Business Treaveler logo

Travel news, reviews and intel for high-flyers

Jet Stream Pushes Transatlantic Flights to Clock Record Speeds

Cold front from the US revved up the jet stream, for fast flight times to Europe

by Lauren Smith

November 6, 2023

Photo: Courtesy of WonHo Sung / Unsplash

Eastbound transatlantic travelers touched down up to an hour earlier than expected last week, thanks to a supercharged jet stream that pushed planes close to the speed of sound.

Tracked by FlightRadar24, flights bound for Europe were flying as much as 200 miles per hour (mph) faster than their typical cruising speeds.

Last week, American Airlines Flight 104 on Wednesday hightailed between New York’s JFK Airport and London Heathrow (LHR), hitting a top speed of 777mph off the coast of Newfoundland and landing nearly an hour early.

That speed was matched by Emirates Flight 522, which cut 57 minutes off its flight time from Dallas Fort Worth International Airport (DFW) to Dubai International Airport (DXB).

Photo: Boeing 777-300ER. Courtesy of Emirates.

Also, on Wednesday, a KLM cargo plane that took off from Miami (MIA) four hours late made up the time in the air and was due to land just two hours behind schedule.

The planes were being propelled by a revved-up jet stream, a band of strong winds around five to seven miles above the Earth’s surface, blowing west to east.

The jet stream, blowing at around the cruising altitude of a commercial jetliner, always gives planes a boost when they travel eastward and acts as drag when they head to the west. It’s why your eastbound flight to Europe is shorter than your westbound return journey. Across a long-haul flight, that difference can be an hour or more.

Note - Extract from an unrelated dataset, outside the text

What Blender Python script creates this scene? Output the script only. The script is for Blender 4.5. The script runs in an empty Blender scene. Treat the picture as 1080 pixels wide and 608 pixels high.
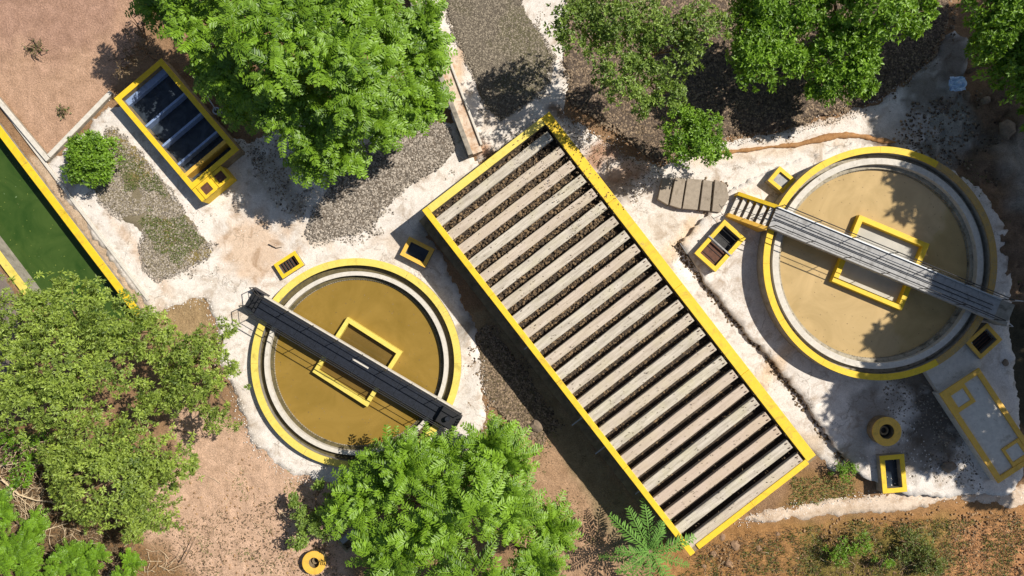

How are jetstreams formed?

The jet stream itself is driven by temperature differences, and last week’s weather conditions helped it put the pedal to the metal.

Rapidly cooling air over the United States increased the difference in temperature between the U.S. and the warm Atlantic Ocean, accelerating the jet stream and pushing eastbound jets.

On board, passengers feel the jet stream as turbulence, mild compared to what they’d feel during a storm. However fast jets were traveling last week, they still lagged behind recent record-setting flights.

In February 2019, a Virgin Atlantic flight from Los Angeles (LAX) to London hit a top speed of 801mph. That’s significantly faster than the Boeing 787 Dreamliner’s typical cruising speed and “faster than any other commercial non-supersonic plane in history,” Virgin founder Richard Branson tweeted at the time.

Photo: Virgin Atlantic Boeing 787-9 Dreamliner. Courtesy of Lukas Souza / Unsplash

A year later, a Boeing 747 operated by British Airways shattered that record, hitting 825mph over Greenland as it sprinted from New York to London. The plane hopped over the pond in just four hours and 56 minutes, two hours less than the usual flight time.

And even with the jet stream, none of those planes could keep pace with the supersonic Concorde, which cruised at 1,350 mph before its retirement in 2003.

For some travelers, last week’s cold front actually delayed their journeys. The burst of cold air from North America became Europe’s Storm Ciarán, which forced the cancellation of at least 100 flights to and from the United Kingdom and the delay of many more.